◆ Given exercise:
Extract, without alteration, each line from the start of the listing to the line bearing "SC = bpy.context.scene; COL = SC.collection".

◆ Data section:

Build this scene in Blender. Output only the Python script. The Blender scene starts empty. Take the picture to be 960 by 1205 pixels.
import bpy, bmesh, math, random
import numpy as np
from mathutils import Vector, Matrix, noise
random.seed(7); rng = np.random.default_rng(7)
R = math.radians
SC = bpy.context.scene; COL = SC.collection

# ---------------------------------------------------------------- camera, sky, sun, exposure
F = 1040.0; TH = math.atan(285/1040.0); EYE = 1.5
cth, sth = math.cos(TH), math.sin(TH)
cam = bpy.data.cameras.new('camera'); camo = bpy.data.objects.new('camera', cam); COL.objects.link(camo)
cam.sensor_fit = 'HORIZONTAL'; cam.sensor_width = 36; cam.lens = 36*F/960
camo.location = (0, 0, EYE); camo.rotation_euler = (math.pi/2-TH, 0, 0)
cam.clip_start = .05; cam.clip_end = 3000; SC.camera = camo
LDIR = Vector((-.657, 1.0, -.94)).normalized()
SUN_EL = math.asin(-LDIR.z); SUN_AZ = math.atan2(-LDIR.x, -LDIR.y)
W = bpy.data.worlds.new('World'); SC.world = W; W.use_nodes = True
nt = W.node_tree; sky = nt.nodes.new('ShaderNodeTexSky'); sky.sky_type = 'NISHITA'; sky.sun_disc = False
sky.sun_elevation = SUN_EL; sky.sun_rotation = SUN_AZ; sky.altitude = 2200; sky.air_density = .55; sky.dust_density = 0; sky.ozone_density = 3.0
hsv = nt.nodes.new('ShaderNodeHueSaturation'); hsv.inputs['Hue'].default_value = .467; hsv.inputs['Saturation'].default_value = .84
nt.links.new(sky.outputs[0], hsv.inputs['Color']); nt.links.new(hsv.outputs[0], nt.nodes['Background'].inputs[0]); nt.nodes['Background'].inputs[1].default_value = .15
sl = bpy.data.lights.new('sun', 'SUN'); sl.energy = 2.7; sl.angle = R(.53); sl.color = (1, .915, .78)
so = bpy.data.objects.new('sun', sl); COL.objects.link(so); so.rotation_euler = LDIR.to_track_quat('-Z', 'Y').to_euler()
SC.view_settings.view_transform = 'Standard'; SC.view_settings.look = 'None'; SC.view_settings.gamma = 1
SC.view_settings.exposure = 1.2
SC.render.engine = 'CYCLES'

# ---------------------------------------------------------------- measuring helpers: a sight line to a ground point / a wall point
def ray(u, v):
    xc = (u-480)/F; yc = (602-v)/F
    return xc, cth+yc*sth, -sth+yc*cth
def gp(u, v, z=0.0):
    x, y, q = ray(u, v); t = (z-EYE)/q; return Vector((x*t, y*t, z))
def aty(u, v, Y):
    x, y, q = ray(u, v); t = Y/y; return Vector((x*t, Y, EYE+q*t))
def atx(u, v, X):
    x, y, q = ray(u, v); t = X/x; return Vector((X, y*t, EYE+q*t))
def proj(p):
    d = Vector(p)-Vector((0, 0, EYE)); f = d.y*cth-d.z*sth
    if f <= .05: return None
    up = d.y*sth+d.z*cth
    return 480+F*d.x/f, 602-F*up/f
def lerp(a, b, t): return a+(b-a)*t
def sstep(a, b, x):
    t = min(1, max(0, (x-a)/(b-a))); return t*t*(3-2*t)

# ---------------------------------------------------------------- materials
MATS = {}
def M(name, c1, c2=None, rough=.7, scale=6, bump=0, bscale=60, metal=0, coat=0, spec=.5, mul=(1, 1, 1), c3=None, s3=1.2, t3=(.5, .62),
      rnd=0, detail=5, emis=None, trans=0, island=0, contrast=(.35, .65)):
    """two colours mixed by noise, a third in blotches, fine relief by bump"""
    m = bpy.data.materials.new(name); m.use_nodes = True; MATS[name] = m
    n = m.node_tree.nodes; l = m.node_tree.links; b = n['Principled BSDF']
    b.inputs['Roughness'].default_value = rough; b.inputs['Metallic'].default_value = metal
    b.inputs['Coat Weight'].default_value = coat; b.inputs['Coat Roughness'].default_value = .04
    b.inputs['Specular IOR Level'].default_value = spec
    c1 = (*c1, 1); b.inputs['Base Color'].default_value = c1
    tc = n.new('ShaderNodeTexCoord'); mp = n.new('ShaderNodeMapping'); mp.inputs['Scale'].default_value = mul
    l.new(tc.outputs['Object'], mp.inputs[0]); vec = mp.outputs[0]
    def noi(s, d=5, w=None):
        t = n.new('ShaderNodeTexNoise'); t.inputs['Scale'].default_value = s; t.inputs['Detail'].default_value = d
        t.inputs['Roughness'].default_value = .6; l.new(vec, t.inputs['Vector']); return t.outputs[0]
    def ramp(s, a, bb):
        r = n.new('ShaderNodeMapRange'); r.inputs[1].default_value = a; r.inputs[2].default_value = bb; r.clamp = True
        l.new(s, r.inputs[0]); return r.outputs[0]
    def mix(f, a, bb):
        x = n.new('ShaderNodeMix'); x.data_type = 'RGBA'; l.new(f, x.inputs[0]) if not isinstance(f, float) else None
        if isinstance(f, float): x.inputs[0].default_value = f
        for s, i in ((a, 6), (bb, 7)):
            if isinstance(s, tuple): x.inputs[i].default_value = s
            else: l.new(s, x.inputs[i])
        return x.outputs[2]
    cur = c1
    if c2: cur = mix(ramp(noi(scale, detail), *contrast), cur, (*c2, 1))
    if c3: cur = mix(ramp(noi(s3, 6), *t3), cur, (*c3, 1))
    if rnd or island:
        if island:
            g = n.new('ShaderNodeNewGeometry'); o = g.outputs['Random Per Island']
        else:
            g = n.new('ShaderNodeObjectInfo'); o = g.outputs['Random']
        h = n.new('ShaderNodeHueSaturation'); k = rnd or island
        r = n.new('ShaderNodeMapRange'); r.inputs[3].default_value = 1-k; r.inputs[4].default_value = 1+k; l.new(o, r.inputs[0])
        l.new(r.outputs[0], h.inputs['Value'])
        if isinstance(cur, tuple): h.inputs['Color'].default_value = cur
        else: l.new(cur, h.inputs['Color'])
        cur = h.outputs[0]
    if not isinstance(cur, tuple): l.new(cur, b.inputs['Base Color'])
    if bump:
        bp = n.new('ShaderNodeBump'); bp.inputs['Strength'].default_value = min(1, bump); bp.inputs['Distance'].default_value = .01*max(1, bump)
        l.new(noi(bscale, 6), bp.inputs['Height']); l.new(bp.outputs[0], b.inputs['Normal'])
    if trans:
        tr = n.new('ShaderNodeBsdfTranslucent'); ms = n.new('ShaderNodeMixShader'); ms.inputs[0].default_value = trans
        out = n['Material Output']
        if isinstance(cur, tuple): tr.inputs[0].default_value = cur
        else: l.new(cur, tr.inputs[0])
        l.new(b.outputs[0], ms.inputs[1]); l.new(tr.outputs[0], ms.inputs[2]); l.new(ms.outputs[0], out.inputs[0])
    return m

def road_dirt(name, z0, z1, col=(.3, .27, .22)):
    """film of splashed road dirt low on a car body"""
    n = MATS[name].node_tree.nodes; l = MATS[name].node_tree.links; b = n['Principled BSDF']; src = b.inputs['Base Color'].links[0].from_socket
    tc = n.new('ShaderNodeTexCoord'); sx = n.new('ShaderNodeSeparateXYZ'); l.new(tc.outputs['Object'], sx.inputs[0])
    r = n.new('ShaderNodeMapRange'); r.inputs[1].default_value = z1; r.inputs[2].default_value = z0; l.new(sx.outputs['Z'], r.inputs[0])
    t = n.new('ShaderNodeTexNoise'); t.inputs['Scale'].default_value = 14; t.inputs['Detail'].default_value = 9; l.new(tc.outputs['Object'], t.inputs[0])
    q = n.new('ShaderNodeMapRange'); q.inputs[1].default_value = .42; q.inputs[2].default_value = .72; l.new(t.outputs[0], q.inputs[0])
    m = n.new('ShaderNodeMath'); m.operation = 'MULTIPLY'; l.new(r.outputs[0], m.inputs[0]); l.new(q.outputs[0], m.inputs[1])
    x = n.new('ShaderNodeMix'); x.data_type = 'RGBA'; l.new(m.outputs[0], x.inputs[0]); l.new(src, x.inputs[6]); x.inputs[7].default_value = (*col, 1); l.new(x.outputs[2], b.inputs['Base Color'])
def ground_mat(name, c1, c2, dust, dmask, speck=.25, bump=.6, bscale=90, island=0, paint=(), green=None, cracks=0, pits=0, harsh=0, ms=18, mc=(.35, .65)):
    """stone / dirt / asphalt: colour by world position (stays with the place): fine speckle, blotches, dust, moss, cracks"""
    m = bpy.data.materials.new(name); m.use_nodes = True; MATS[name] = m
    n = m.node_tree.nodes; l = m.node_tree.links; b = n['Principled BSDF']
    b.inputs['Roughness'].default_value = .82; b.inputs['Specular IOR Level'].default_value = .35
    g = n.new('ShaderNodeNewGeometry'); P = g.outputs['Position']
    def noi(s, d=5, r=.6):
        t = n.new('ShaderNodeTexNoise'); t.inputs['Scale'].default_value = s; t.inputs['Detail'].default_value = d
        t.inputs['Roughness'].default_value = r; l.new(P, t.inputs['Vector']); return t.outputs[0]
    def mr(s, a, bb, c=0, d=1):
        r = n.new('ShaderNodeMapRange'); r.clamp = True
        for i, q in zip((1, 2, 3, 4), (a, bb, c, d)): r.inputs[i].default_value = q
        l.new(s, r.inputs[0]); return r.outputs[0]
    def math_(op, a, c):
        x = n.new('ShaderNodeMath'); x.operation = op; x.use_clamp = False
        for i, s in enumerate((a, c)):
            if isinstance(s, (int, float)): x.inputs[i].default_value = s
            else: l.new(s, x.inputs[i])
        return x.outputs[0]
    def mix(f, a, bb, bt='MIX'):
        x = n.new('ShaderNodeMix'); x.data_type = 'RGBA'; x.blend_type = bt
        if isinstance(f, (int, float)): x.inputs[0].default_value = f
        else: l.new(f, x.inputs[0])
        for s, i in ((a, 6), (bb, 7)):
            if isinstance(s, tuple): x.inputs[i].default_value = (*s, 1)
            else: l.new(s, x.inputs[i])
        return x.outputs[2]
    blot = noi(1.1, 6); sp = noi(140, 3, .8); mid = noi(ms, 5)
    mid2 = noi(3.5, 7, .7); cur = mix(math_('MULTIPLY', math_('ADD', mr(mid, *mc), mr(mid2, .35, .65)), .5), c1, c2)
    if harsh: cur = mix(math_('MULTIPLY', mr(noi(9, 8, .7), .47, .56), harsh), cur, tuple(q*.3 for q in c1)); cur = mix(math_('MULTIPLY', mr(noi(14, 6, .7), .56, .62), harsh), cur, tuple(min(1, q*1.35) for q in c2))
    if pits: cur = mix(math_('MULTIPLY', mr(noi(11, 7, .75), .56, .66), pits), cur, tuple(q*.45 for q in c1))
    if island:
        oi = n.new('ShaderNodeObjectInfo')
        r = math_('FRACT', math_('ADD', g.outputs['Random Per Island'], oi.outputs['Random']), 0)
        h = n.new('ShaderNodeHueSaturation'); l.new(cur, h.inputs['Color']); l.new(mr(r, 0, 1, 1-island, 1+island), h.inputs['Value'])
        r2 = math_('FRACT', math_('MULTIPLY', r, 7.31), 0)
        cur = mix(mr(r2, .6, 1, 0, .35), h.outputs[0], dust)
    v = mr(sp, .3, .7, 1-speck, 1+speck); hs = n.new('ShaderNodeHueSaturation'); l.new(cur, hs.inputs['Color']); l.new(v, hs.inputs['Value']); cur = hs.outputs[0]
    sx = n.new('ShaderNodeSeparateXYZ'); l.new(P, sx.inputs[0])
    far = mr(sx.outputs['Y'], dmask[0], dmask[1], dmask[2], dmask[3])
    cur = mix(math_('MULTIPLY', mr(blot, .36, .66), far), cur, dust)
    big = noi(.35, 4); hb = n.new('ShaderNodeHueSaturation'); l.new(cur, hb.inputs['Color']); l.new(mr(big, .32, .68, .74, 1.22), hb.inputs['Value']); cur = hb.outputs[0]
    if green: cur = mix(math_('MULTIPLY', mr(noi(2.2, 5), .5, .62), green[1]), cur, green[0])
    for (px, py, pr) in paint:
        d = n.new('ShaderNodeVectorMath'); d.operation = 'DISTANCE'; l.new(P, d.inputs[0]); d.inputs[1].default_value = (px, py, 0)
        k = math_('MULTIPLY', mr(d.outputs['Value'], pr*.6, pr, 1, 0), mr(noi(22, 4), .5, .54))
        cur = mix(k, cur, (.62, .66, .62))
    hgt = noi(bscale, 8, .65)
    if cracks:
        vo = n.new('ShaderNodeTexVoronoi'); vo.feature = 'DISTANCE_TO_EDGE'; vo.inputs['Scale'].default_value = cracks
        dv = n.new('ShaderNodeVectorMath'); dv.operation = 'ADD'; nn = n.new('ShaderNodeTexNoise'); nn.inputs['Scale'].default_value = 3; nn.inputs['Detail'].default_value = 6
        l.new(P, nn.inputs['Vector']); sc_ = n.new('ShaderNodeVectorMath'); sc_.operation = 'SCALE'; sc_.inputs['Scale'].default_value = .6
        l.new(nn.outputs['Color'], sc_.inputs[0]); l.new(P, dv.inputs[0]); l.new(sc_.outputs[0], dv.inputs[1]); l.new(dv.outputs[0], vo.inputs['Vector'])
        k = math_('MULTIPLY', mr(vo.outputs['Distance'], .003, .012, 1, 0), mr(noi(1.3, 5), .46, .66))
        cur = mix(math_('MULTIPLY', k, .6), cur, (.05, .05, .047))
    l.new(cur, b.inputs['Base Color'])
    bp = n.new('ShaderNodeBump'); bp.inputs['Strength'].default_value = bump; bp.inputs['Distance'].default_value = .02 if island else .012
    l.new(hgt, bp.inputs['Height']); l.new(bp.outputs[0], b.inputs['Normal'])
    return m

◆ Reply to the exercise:
Build this scene in Blender. Output only the Python script. The Blender scene starts empty. Take the picture to be 960 by 1205 pixels.
import bpy, bmesh, math, random
import numpy as np
from mathutils import Vector, Matrix, noise
random.seed(7); rng = np.random.default_rng(7)
R = math.radians
SC = bpy.context.scene; COL = SC.collection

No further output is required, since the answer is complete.